Adapt a vision to material realities – in ways that transform those realities
York Central is – everyone always says – expensive to develop. York is a high land value city in general. York Central is especially so as it has cost a lot to build the infrastructure to unlock it for development and remediate the land after a century of use by the railways. We are seeking to understand the development economics at play, as realistically as we can and without being naïve. And, at the same time, – informed by brilliant work on alternative economics and governance models developed nationally and internationally – we intend to keep pulling together an alternative response. Our alternative response has to take into account problems created by existing realities (and the ways different people we are working with across organisations experience these problems) whilst, at the same time, challenging and changing those realities. York is a city of significant economic inequality; a key focus in developing our proposals is on how to use opportunities to engage wealth and commercial activity for redistributive purposes. We are developing our alternative response through organising events, with relevant and provocative speakers (such as Don’t Extract, Redistribute! How to co-own your local economy and running a panel as part of Big Tent) as well as regularly attending events created by others developing these approaches.

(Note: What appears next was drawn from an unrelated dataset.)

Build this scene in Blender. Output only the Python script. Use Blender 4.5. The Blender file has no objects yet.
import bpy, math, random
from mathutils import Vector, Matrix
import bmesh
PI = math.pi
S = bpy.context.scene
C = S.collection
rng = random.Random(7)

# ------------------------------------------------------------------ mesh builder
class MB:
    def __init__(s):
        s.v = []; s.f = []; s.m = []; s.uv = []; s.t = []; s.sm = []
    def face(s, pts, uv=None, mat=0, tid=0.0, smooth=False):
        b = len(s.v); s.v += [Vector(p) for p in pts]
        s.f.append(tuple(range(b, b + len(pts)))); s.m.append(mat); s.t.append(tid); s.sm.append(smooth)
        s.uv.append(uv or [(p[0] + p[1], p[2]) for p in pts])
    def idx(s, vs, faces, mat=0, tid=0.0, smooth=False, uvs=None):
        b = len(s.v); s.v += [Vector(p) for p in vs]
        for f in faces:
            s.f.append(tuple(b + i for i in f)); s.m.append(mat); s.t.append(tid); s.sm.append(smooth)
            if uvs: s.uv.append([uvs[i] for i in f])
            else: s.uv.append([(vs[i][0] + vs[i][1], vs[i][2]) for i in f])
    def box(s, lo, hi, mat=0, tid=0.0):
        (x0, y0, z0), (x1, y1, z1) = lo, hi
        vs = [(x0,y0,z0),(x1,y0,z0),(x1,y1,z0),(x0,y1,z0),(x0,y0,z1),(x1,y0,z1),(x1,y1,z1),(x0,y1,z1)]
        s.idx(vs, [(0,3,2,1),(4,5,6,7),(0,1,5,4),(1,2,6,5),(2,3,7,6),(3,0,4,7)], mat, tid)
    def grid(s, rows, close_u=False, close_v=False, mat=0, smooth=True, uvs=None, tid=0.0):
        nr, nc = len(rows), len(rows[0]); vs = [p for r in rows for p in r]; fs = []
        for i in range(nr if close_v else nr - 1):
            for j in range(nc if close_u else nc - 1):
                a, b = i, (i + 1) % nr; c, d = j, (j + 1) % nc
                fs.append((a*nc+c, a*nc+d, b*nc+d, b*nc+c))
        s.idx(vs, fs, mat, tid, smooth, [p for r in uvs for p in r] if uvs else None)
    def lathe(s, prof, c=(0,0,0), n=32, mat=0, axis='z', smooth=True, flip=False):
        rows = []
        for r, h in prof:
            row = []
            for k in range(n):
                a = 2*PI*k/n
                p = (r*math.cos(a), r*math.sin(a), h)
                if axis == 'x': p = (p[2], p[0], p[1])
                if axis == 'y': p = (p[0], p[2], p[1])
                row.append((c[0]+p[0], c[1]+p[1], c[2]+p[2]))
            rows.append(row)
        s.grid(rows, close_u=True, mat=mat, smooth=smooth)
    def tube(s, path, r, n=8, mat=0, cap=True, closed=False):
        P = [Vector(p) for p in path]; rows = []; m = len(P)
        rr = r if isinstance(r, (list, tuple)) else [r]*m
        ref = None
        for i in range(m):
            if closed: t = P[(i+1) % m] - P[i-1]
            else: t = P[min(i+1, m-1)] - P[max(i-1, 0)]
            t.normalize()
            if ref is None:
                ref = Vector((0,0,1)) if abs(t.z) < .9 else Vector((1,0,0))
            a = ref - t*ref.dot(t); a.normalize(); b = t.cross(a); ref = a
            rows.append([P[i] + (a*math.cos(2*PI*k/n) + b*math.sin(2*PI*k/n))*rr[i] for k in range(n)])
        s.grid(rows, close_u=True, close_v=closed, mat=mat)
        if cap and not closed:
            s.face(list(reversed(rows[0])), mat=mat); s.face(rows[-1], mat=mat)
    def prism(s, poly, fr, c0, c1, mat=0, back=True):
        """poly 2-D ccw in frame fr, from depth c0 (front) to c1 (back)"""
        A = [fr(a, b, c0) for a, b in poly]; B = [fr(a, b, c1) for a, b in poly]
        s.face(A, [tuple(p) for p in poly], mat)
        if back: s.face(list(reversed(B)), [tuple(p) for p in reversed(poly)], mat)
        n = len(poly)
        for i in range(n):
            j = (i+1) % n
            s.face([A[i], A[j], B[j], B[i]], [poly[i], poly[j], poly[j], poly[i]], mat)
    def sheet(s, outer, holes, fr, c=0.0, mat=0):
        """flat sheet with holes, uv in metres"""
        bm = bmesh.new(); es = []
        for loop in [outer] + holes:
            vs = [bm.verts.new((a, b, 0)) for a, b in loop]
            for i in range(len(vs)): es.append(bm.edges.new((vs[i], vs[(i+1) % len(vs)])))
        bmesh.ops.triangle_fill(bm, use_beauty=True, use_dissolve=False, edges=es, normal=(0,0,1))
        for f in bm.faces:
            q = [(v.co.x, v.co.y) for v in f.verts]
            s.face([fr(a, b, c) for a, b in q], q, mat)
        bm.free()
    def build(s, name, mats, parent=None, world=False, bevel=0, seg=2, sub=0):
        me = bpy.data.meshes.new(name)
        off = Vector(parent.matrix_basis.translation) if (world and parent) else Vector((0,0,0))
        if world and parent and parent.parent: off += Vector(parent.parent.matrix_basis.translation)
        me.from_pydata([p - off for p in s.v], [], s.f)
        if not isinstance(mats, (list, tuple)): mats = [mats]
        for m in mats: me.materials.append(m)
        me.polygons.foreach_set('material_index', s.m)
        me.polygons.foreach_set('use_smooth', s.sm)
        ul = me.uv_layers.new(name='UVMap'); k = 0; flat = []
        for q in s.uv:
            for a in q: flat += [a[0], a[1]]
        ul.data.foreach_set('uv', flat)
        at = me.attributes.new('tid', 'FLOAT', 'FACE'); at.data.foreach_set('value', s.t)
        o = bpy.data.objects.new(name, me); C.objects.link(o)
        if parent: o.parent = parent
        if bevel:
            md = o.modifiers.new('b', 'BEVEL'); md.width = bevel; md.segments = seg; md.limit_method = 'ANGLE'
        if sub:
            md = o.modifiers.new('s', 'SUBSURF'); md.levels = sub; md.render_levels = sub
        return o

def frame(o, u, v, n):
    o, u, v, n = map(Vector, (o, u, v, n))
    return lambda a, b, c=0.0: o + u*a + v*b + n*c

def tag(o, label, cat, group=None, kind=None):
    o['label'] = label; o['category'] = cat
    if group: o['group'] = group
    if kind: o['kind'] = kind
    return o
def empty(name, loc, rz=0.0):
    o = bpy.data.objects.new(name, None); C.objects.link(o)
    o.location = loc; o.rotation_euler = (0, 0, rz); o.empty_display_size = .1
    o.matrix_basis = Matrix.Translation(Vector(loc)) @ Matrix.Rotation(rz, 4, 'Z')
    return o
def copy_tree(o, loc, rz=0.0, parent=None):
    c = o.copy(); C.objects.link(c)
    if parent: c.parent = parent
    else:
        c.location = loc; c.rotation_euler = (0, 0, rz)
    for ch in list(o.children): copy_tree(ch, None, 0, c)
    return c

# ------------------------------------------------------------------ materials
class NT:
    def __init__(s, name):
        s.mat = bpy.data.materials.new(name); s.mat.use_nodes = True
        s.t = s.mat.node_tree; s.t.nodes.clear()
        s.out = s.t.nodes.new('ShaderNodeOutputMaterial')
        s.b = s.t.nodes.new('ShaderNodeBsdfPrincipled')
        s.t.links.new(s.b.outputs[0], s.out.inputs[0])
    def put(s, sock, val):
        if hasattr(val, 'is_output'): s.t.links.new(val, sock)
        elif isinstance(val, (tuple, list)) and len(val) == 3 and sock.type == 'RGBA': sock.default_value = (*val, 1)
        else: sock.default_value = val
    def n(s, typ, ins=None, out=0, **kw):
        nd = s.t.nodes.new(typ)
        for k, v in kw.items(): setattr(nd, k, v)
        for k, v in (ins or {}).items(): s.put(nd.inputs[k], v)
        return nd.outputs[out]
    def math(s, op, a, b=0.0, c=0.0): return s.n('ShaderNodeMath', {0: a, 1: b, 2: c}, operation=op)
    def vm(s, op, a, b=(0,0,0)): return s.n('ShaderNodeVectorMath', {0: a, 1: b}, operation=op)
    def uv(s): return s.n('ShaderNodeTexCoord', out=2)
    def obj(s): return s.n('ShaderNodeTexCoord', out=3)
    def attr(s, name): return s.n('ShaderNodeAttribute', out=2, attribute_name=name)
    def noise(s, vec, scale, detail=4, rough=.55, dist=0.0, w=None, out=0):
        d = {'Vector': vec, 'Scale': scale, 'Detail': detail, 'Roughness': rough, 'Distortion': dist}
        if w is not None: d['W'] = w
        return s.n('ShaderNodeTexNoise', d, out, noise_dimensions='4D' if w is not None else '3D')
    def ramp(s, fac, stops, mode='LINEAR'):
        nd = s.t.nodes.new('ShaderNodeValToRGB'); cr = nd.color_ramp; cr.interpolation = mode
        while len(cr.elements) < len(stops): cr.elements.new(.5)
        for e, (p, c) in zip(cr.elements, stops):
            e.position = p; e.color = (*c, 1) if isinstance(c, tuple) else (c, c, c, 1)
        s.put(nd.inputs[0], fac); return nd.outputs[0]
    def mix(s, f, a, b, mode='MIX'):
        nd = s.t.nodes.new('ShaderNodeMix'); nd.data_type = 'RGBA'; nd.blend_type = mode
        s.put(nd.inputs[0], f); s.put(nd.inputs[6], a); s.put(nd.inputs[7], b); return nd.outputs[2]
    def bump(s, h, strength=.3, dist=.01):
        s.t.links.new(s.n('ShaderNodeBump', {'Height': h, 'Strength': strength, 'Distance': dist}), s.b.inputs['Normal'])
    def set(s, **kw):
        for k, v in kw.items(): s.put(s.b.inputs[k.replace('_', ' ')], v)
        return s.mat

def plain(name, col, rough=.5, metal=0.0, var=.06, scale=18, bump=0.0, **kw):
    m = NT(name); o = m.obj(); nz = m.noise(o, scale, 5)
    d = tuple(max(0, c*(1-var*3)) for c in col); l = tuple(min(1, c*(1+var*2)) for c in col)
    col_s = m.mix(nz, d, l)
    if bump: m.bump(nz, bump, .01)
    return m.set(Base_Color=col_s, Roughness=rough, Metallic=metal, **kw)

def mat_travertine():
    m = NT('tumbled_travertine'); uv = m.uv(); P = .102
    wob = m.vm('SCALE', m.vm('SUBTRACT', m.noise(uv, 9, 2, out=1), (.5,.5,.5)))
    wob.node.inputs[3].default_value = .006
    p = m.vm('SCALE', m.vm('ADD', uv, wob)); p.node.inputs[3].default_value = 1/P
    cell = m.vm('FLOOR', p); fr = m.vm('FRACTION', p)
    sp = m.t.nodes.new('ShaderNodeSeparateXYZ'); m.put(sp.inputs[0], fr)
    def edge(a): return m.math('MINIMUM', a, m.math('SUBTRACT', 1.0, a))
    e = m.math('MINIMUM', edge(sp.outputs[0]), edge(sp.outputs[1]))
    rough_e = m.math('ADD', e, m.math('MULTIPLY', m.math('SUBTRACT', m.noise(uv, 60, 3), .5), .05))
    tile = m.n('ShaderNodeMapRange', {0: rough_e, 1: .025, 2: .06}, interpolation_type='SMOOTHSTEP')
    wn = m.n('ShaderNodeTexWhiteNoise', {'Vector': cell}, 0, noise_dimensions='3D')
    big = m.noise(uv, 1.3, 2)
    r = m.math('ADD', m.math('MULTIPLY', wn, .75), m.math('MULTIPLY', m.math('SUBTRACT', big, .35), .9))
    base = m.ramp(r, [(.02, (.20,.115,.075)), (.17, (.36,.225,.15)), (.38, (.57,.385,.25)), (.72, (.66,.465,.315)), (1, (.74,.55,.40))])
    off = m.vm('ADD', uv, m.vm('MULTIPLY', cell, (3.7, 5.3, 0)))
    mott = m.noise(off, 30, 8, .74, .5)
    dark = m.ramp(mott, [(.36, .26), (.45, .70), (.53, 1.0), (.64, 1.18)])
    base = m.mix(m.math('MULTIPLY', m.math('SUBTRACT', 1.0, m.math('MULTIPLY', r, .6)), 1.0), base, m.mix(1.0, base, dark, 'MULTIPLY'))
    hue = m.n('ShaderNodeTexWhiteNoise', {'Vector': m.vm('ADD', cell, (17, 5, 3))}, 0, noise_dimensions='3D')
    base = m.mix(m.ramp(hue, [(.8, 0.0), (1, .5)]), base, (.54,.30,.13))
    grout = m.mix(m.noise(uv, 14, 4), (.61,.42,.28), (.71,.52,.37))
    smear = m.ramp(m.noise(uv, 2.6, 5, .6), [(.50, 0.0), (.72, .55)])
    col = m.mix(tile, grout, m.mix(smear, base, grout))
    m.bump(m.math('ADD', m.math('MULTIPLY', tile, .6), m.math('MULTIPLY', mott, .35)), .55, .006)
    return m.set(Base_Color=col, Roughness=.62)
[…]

Respect – and keep talking to – others who are opposing
There are other groups that have focused on opposing York Central – we always talk with them. We see all of the different community-led groups as playing different and mutually productive roles with the wider democratic system. …And we have formally objected to certain planning proposals, but in ways that set out an alternative so proposing as well as opposing.
‘Cleaner burning fuel’
There’s another quote that now underpins our work – a reworking of Phil’s from Darren McGarvey – who said “those who use anger as a chief recruiter… …need a cleaner energy”. YoCo seeks a cleaner burning fuel. Anger, frustration and feelings of powerlessness – while they are sometimes the only types of emotion that seem possible – all carry visceral costs. They deplete us, exhaust us and simplify things into binaries of for/against. Life is much more complicated than that.
Persistently believing good things are possible both supports the conditions for change, whilst also making the everyday present of activism, and the ways we can be with each other as we do it, feel better and more rooted in creativity. To return to Rebecca’s quote: to make change through imagining and building alternatives, rather than fighting.